Around the time of LabVIEW 4.1 and 5.0, NI-VISA came into existence. Among other things, VISA could read and write to serial ports and the GPIB. At first, it wasn't as good at serial I/O as "serpdrv", and it wasn't as good at GPIB as our NI-488.2 driver. What VISA had going for it is that it was a combined API layer that made serial and GPIB devices look nearly the same. Since many hardware devices had both GPIB and RS-232 options, we could write a single instrument driver with VISA, and it would work regardless of the I/O option in the device. (And the benefit continues to this day with USB- and LAN-based instruments.)


Around the LabVIEW 5 and 6 timeframe, I became the manager of the part of LabVIEW that was responsible for all the forms of I/O. Among many other things, I was responsible for "serpdrv", and I was responsible for ensuring that VISA worked well in LabVIEW.


Even then, "serpdrv" was legacy code that only one person (not me) really understood. I remember investigating a problem where hardware flow control didn't work. The code to handle flow control clearly didn't match what Microsoft said it should. So I changed it. But that broke something else. This is where I start to question whether we need two ways to do serial I/O in LabVIEW.


Making VISA better


So I put out a challenge to the VISA group... "Remove the barriers that keep VISA from replacing serpdrv."


VISA already had a lot of things going for it. It was a better API for LabVIEW. It had more features, such as control over individual hardware lines. It also had fewer bugs—for example, hardware flow control worked. On the other hand, it was slower and bigger.


The NI-VISA group responded to the challenge. The speed problems were caused by extra threading overhead in the driver. It didn't take long for VISA to be faster than "serpdrv" for serial I/O. They also created a small VISA serial runtime that the LabVIEW Application Builder could use for deployment. It wasn't as tiny as "serpdrv", but it was a big improvement over the tens-of-megabytes for the full VISA driver. And then we had to work through some VISA licensing issues so that LabVIEW users could freely distribute applications that used the VISA serial runtime.


What our customers didn't see was a lot of internal discussion and angst. Besides feedback from external customers, we also had feedback from our own FieldPoint group. They had industrial controllers with very limited processing and memory capability. Switching to VISA was a bigger deal for them than for most of our external customers.


And "serpdrv" disappears...


By LabVIEW 7, VISA had improved and I decided that we could proclaim that it was good enough that we could deprecate "serpdrv". We created a set of compatibility VIs that presented the old API, but it was built on top of the VISA functions. Many people did not notice. Some did, leading to another round of commentary on Info-LabVIEW.

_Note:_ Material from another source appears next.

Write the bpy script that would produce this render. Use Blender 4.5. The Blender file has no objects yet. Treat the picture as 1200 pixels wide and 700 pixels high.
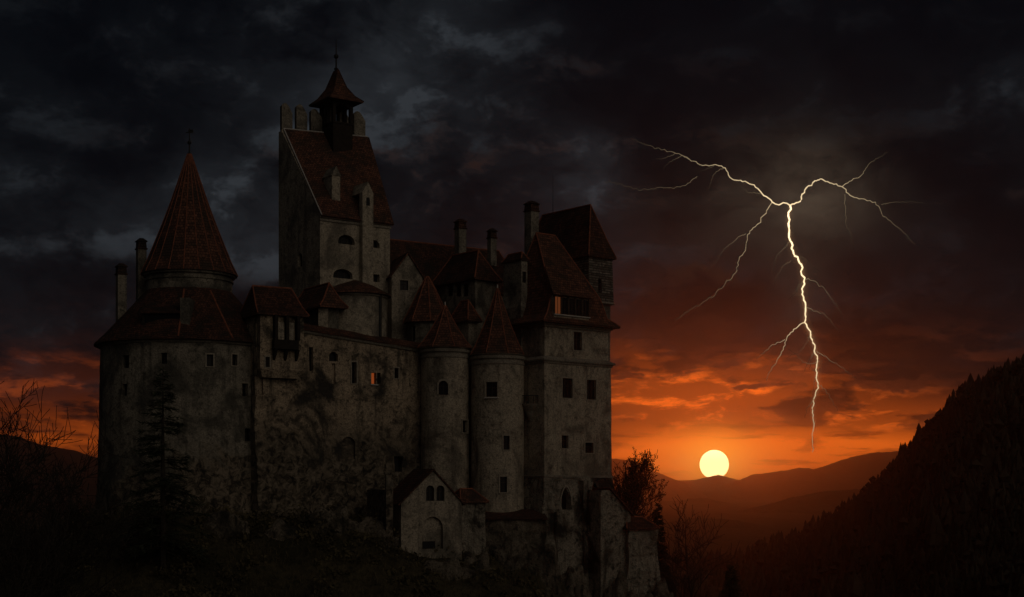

It didn't take long for somebody to figure out that the old "serpdrv" VIs would still work in LabVIEW 7. This gives our customers an "out" if they absolutely don't want to use VISA for serial I/O. While not supported (or even tested), they should still work in LabVIEW 8.x, too. That's because the mysterious Device Manager primitives are still in LabVIEW. But that won't always be the case, and I can announce to you today that we'll remove the Device Manager interface in a future version of LabVIEW. I don't know when, but it's going to happen.


Moving on...


So I want you to realize that we do agonize over changes like this. Before we started, VISA was in many ways superior to the old serial VIs. Not satisfied, we put in a substantial amount of additional effort to make it better still. I still look back over my shoulder to see if I've missed something, but I'm confident that "serpdrv" won't be coming back.